_GOAL OF THE EXERCISE_:
Word for word, restate the lines from the start of the data below through the line containing "b.bx(rx0-.10,rx1+.10,ry0-.20,ry0-.143,zr0+.2,zr0+.30,rust)".
=== DATASET EXCERPT ===
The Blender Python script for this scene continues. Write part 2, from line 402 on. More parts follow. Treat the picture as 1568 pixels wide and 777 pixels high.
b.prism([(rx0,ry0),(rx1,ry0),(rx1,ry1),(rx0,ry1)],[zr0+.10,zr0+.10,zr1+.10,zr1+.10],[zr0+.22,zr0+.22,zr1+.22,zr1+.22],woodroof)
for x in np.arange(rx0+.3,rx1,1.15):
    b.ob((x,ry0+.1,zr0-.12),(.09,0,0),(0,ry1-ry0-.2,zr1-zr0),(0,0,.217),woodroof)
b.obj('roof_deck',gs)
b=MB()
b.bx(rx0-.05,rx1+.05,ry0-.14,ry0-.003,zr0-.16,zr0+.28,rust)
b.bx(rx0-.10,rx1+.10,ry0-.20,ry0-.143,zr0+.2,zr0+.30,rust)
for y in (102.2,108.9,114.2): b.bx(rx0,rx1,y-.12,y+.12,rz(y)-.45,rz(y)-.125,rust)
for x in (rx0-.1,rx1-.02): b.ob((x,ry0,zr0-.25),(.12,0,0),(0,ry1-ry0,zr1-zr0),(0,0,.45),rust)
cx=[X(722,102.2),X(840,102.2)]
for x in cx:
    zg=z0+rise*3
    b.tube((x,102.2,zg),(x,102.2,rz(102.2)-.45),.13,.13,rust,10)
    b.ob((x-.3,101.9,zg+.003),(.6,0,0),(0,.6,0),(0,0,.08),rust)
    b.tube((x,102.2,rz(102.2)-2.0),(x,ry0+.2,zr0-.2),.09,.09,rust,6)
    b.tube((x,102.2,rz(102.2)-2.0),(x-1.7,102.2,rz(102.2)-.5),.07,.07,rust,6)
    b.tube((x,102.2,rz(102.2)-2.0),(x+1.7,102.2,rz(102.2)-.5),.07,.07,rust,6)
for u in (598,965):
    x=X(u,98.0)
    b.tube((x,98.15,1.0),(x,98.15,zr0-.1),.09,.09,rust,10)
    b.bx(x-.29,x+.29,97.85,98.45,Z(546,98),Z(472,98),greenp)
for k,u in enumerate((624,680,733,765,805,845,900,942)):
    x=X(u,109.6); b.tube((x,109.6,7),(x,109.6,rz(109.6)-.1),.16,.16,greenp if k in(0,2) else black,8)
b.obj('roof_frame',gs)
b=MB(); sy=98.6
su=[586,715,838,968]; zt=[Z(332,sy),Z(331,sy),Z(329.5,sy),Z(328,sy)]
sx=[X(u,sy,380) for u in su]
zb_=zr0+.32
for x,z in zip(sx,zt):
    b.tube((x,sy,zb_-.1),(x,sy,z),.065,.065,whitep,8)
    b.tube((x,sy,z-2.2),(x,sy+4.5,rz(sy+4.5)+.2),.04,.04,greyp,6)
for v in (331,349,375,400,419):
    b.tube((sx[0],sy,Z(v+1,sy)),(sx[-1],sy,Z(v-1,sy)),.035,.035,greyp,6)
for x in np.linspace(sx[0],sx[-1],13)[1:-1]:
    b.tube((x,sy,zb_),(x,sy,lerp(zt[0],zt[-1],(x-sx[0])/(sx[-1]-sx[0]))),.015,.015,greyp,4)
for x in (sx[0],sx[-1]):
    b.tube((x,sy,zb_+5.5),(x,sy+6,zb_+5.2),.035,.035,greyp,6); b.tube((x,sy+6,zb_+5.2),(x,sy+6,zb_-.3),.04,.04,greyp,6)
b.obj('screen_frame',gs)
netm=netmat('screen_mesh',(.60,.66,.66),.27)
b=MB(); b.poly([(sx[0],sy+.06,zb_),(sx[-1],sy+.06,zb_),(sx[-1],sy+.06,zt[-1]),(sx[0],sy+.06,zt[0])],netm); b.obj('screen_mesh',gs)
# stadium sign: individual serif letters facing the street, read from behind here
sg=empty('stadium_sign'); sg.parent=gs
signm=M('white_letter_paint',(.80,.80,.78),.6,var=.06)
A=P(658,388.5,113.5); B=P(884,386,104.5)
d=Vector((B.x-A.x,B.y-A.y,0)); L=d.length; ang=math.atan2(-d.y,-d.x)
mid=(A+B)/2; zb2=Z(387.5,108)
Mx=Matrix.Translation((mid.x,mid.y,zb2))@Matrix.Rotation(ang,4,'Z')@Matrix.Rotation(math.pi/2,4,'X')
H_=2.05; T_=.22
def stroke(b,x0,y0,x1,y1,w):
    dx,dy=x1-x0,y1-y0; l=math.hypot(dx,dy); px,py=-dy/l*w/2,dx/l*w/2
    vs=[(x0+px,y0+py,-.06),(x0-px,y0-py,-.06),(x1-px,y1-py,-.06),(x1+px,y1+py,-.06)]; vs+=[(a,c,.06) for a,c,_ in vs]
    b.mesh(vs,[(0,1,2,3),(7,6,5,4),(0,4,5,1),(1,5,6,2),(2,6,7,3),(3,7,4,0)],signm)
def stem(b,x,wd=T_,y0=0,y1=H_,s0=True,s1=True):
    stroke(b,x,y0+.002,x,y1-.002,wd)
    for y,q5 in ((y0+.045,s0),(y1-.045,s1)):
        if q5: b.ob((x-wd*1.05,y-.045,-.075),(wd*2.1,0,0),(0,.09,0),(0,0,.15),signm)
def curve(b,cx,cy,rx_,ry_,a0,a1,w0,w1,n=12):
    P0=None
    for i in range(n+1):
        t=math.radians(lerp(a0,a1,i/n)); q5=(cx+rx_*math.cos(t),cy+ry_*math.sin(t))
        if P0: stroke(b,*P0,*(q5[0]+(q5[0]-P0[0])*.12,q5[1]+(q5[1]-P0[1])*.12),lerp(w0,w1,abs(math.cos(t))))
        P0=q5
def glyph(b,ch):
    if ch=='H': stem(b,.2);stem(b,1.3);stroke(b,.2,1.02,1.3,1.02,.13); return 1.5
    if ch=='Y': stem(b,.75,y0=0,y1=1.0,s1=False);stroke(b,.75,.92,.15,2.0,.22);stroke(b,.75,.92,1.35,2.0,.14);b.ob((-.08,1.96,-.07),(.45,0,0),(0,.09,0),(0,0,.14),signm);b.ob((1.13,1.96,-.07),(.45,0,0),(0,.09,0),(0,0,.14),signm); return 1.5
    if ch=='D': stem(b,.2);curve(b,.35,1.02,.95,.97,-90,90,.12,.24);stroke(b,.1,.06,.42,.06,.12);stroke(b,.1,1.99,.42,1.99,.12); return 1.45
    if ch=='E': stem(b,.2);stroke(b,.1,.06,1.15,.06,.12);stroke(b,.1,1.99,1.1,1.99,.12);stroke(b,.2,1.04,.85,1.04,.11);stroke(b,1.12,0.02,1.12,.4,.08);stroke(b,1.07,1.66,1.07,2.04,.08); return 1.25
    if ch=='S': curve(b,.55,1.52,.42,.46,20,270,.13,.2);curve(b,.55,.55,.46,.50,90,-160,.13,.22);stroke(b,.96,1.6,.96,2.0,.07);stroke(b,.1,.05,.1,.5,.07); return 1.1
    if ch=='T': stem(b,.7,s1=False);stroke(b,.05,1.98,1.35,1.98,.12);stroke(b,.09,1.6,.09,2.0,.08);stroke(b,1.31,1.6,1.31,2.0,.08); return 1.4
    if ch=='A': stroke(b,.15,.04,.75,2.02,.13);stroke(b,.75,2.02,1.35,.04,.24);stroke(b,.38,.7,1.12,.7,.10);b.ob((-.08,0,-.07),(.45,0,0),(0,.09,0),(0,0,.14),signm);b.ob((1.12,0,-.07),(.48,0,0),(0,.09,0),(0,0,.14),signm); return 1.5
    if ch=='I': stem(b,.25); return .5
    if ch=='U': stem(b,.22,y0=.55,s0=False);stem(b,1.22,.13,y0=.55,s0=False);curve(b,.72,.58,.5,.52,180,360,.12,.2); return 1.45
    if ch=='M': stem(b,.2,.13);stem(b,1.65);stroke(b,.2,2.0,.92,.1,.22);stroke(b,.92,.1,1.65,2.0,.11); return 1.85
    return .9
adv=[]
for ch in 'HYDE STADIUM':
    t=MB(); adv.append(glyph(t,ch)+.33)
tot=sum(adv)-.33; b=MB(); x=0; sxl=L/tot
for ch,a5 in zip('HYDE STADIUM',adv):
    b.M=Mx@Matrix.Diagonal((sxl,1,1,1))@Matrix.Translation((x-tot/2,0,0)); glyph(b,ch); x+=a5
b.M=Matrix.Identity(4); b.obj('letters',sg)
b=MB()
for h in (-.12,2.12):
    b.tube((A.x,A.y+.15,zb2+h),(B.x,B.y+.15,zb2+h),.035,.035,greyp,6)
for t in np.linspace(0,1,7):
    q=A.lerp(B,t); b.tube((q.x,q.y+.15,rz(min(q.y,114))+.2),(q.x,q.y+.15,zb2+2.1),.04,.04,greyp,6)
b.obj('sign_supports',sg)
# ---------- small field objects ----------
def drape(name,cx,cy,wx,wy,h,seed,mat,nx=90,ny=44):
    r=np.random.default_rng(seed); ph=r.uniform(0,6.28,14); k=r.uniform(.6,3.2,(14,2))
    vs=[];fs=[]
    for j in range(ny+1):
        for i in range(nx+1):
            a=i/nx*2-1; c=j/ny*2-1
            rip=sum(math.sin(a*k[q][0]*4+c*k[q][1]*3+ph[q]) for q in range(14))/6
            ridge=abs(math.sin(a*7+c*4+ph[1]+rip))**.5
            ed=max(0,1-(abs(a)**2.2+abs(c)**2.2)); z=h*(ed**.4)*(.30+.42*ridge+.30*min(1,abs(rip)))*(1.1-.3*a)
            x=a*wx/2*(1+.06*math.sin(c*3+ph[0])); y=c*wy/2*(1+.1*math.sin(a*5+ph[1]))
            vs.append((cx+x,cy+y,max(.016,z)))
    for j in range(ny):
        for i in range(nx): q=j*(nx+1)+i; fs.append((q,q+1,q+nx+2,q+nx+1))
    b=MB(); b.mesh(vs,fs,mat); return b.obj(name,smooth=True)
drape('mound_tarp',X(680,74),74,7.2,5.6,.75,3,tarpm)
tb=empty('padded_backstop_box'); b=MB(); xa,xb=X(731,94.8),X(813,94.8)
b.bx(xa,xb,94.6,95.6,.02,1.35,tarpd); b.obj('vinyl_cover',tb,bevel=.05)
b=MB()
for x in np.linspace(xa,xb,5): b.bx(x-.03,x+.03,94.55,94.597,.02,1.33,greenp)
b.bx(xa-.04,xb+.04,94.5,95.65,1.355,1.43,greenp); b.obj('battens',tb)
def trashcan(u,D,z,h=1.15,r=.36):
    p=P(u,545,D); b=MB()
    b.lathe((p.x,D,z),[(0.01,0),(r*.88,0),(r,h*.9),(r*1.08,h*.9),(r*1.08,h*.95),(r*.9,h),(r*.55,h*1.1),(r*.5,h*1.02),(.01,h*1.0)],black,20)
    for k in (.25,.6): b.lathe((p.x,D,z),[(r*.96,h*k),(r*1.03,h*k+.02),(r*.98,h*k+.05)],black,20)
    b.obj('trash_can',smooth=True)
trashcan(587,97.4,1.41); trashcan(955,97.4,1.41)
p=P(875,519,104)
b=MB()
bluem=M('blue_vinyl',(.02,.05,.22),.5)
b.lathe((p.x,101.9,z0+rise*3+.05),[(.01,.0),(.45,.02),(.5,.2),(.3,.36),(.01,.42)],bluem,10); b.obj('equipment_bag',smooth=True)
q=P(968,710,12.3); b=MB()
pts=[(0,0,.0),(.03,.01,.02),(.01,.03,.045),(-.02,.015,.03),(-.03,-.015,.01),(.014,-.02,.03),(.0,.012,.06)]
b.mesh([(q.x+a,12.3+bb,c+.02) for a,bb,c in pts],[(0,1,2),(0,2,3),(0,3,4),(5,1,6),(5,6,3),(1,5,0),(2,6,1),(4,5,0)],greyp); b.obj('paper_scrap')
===
_EXERCISE SOLUTION_:
The Blender Python script for this scene continues. Write part 2, from line 402 on. More parts follow. Treat the picture as 1568 pixels wide and 777 pixels high.
b.prism([(rx0,ry0),(rx1,ry0),(rx1,ry1),(rx0,ry1)],[zr0+.10,zr0+.10,zr1+.10,zr1+.10],[zr0+.22,zr0+.22,zr1+.22,zr1+.22],woodroof)
for x in np.arange(rx0+.3,rx1,1.15):
    b.ob((x,ry0+.1,zr0-.12),(.09,0,0),(0,ry1-ry0-.2,zr1-zr0),(0,0,.217),woodroof)
b.obj('roof_deck',gs)
b=MB()
b.bx(rx0-.05,rx1+.05,ry0-.14,ry0-.003,zr0-.16,zr0+.28,rust)
b.bx(rx0-.10,rx1+.10,ry0-.20,ry0-.143,zr0+.2,zr0+.30,rust)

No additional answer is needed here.